### Goal of the exercise
The records should be repeated word for word, pictures excluded.

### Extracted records
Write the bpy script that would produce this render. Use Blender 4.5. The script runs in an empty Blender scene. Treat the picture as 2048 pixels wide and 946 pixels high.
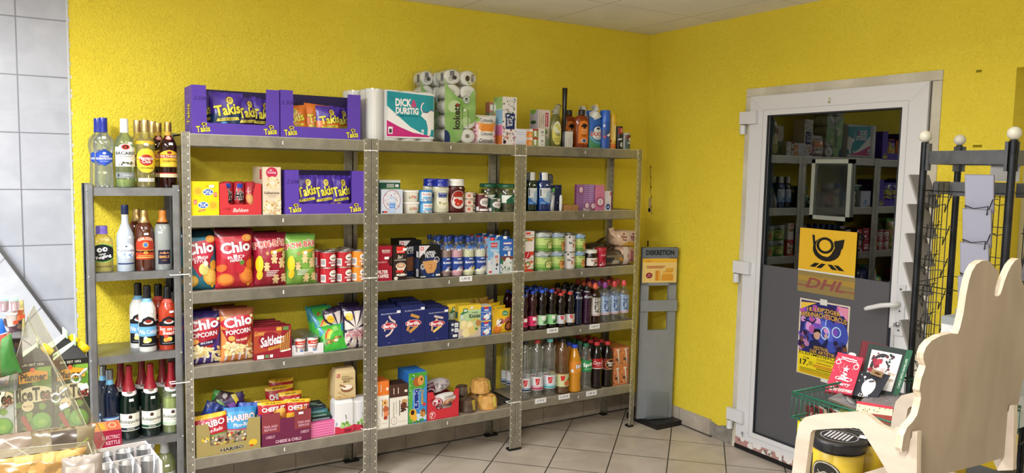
import bpy,bmesh,math,random
from mathutils import Vector,Matrix
PI = math.pi
S = bpy.context.scene
COL = S.collection

# ---------------------------------------------------------------- camera
IW,IH = 2048,946
CAM = (-0.5681,-4.144,1.6653)
FPX = 1557.46
M0 = (0.85397737,-0.51993991,0.01962508)
M1 = (0.02823614,0.08397304,0.99606789)
M2 = (0.51954343,0.8500653,-0.08639217)
cd = bpy.data.cameras.new('camera')
cd.sensor_width = 36.0
cd.lens = FPX / IW * 36.0
cd.clip_start = 0.02
cam = bpy.data.objects.new('camera',cd)
COL.objects.link(cam)
cam.matrix_world = Matrix(((M0[0],M1[0],-M2[0],CAM[0]),(M0[1],M1[1],-M2[1],CAM[1]),
                           (M0[2],M1[2],-M2[2],CAM[2]),(0,0,0,1)))
S.camera = cam

# ---------------------------------------------------------------- world, lamps, exposure
w = bpy.data.worlds.new('world'); S.world = w; w.use_nodes = True
w.node_tree.nodes['Background'].inputs[0].default_value = (0.02,0.022,0.03,1)
w.node_tree.nodes['Background'].inputs[1].default_value = 0.3
S.view_settings.view_transform = 'Standard'
S.view_settings.look = 'None'
S.view_settings.gamma = 1.0
S.view_settings.use_curve_mapping = False
S.view_settings.exposure = 0.16

def area_light(name,loc,sx,sy,power,col,rot=(0,0,0)):
    l = bpy.data.lights.new(name,'AREA'); l.shape = 'RECTANGLE'; l.size = sx; l.size_y = sy
    l.energy = power; l.color = col
    o = bpy.data.objects.new(name,l); COL.objects.link(o)
    o.location = loc; o.rotation_euler = rot
    return o
area_light('ceiling_lamp_light',(-1.25,-3.95,2.50),1.2,0.25,112,(1.0,0.97,0.93))
area_light('counter_lamp_light',(-1.40,-1.8,2.50),0.4,1.2,108,(0.93,0.96,1.0))
area_light('far_lamp_light',(0.9,-4.9,2.50),1.2,0.25,12,(1.0,0.97,0.93))
area_light('ceiling_fill_light',(0.6,-2.4,2.30),1.6,1.2,46,(1.0,0.97,0.93),(PI,0,0))  # added upward fill to brighten the ceiling; no lamp hangs here

# ---------------------------------------------------------------- pixel -> place helpers
def Px(u,y,z):
    a = u - IW / 2
    yy,zz = y - CAM[1],z - CAM[2]
    return CAM[0] - ((FPX * M0[1] - a * M2[1]) * yy + (FPX * M0[2] - a * M2[2]) * zz) / (FPX * M0[0] - a * M2[0])
def Pz(v,x,y):
    b = IH / 2 - v
    xx,yy = x - CAM[0],y - CAM[1]
    return CAM[2] - ((FPX * M1[0] - b * M2[0]) * xx + (FPX * M1[1] - b * M2[1]) * yy) / (FPX * M1[2] - b * M2[2])
def ray(u,v):
    a,b = (u - IW / 2) / FPX,(IH / 2 - v) / FPX
    return Vector([M0[i] * a + M1[i] * b + M2[i] for i in range(3)])
def at_x(u,v,x):
    d = ray(u,v); t = (x - CAM[0]) / d.x; return Vector(CAM) + d * t
def at_y(u,v,y):
    d = ray(u,v); t = (y - CAM[1]) / d.y; return Vector(CAM) + d * t
def at_z(u,v,z):
    d = ray(u,v); t = (z - CAM[2]) / d.z; return Vector(CAM) + d * t
def span(u0,u1,vt,y,z):
    x0,x1 = Px(u0,y,z),Px(u1,y,z)
    return (x0 + x1) / 2,x1 - x0,Pz(vt,(x0 + x1) / 2,y) - z

# ---------------------------------------------------------------- materials
def lin(h):
    if isinstance(h,tuple): return h
    h = h.lstrip('#')
    if len(h) == 3: h = ''.join(c * 2 for c in h)
    r = []
    for i in (0,2,4):
        c = int(h[i:i + 2],16) / 255
        r.append(c / 12.92 if c <= 0.04045 else ((c + 0.055) / 1.055) ** 2.4)
    return tuple(r)
_M = {}
def newmat(name):
    m = bpy.data.materials.new(name); m.use_nodes = True
    return m,m.node_tree,m.node_tree.nodes['Principled BSDF']
KIND = {'card': (0.55,0,0.3),'ink': (0.5,0,0.3),'gloss': (0.22,0,0.5),'foil': (0.28,0.0,0.6),'plastic': (0.35,0,0.5),
        'metal': (0.32,0.9,0.5),'matte': (0.85,0,0.15),'chrome': (0.15,1.0,0.5),'liquid': (0.08,0,0.6)}
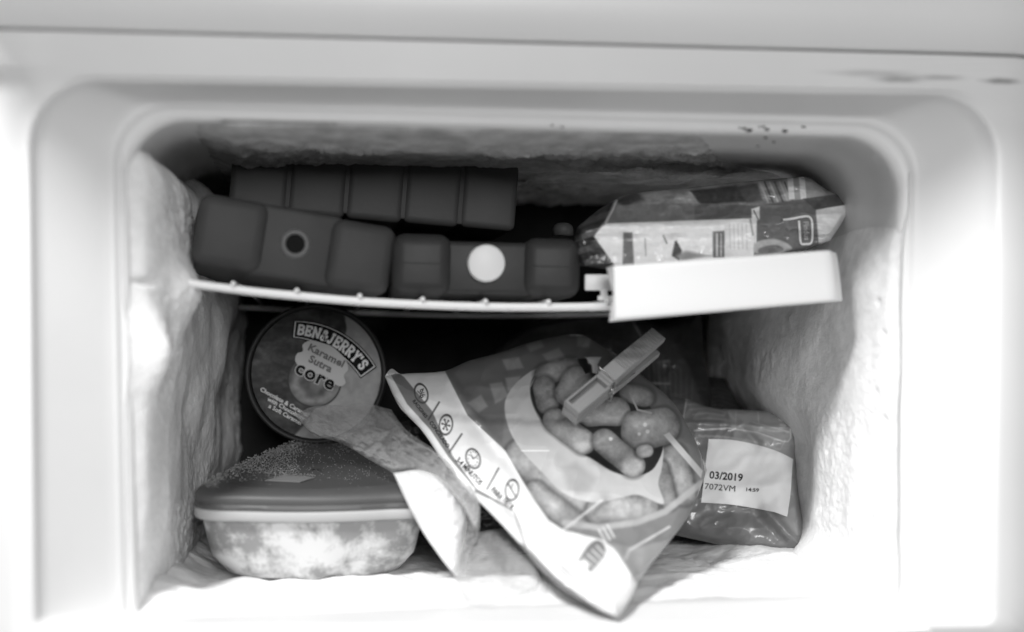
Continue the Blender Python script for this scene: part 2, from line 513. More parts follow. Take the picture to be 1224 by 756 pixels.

### Correct response
Write the bpy script that would produce this render. Use Blender 4.5. The script runs in an empty Blender scene. Treat the picture as 2048 pixels wide and 946 pixels high.
import bpy,bmesh,math,random
from mathutils import Vector,Matrix
PI = math.pi
S = bpy.context.scene
COL = S.collection

# ---------------------------------------------------------------- camera
IW,IH = 2048,946
CAM = (-0.5681,-4.144,1.6653)
FPX = 1557.46
M0 = (0.85397737,-0.51993991,0.01962508)
M1 = (0.02823614,0.08397304,0.99606789)
M2 = (0.51954343,0.8500653,-0.08639217)
cd = bpy.data.cameras.new('camera')
cd.sensor_width = 36.0
cd.lens = FPX / IW * 36.0
cd.clip_start = 0.02
cam = bpy.data.objects.new('camera',cd)
COL.objects.link(cam)
cam.matrix_world = Matrix(((M0[0],M1[0],-M2[0],CAM[0]),(M0[1],M1[1],-M2[1],CAM[1]),
                           (M0[2],M1[2],-M2[2],CAM[2]),(0,0,0,1)))
S.camera = cam

# ---------------------------------------------------------------- world, lamps, exposure
w = bpy.data.worlds.new('world'); S.world = w; w.use_nodes = True
w.node_tree.nodes['Background'].inputs[0].default_value = (0.02,0.022,0.03,1)
w.node_tree.nodes['Background'].inputs[1].default_value = 0.3
S.view_settings.view_transform = 'Standard'
S.view_settings.look = 'None'
S.view_settings.gamma = 1.0
S.view_settings.use_curve_mapping = False
S.view_settings.exposure = 0.16

def area_light(name,loc,sx,sy,power,col,rot=(0,0,0)):
    l = bpy.data.lights.new(name,'AREA'); l.shape = 'RECTANGLE'; l.size = sx; l.size_y = sy
    l.energy = power; l.color = col
    o = bpy.data.objects.new(name,l); COL.objects.link(o)
    o.location = loc; o.rotation_euler = rot
    return o
area_light('ceiling_lamp_light',(-1.25,-3.95,2.50),1.2,0.25,112,(1.0,0.97,0.93))
area_light('counter_lamp_light',(-1.40,-1.8,2.50),0.4,1.2,108,(0.93,0.96,1.0))
area_light('far_lamp_light',(0.9,-4.9,2.50),1.2,0.25,12,(1.0,0.97,0.93))
area_light('ceiling_fill_light',(0.6,-2.4,2.30),1.6,1.2,46,(1.0,0.97,0.93),(PI,0,0))  # added upward fill to brighten the ceiling; no lamp hangs here

# ---------------------------------------------------------------- pixel -> place helpers
def Px(u,y,z):
    a = u - IW / 2
    yy,zz = y - CAM[1],z - CAM[2]
    return CAM[0] - ((FPX * M0[1] - a * M2[1]) * yy + (FPX * M0[2] - a * M2[2]) * zz) / (FPX * M0[0] - a * M2[0])
def Pz(v,x,y):
    b = IH / 2 - v
    xx,yy = x - CAM[0],y - CAM[1]
    return CAM[2] - ((FPX * M1[0] - b * M2[0]) * xx + (FPX * M1[1] - b * M2[1]) * yy) / (FPX * M1[2] - b * M2[2])
def ray(u,v):
    a,b = (u - IW / 2) / FPX,(IH / 2 - v) / FPX
    return Vector([M0[i] * a + M1[i] * b + M2[i] for i in range(3)])
def at_x(u,v,x):
    d = ray(u,v); t = (x - CAM[0]) / d.x; return Vector(CAM) + d * t
def at_y(u,v,y):
    d = ray(u,v); t = (y - CAM[1]) / d.y; return Vector(CAM) + d * t
def at_z(u,v,z):
    d = ray(u,v); t = (z - CAM[2]) / d.z; return Vector(CAM) + d * t
def span(u0,u1,vt,y,z):
    x0,x1 = Px(u0,y,z),Px(u1,y,z)
    return (x0 + x1) / 2,x1 - x0,Pz(vt,(x0 + x1) / 2,y) - z

# ---------------------------------------------------------------- materials
def lin(h):
    if isinstance(h,tuple): return h
    h = h.lstrip('#')
    if len(h) == 3: h = ''.join(c * 2 for c in h)
    r = []
    for i in (0,2,4):
        c = int(h[i:i + 2],16) / 255
        r.append(c / 12.92 if c <= 0.04045 else ((c + 0.055) / 1.055) ** 2.4)
    return tuple(r)
_M = {}
def newmat(name):
    m = bpy.data.materials.new(name); m.use_nodes = True
    return m,m.node_tree,m.node_tree.nodes['Principled BSDF']
KIND = {'card': (0.55,0,0.3),'ink': (0.5,0,0.3),'gloss': (0.22,0,0.5),'foil': (0.28,0.0,0.6),'plastic': (0.35,0,0.5),
        'metal': (0.32,0.9,0.5),'matte': (0.85,0,0.15),'chrome': (0.15,1.0,0.5),'liquid': (0.08,0,0.6)}
Continue the Blender Python script for this scene: part 2, from line 513. More parts follow. Take the picture to be 1224 by 756 pixels.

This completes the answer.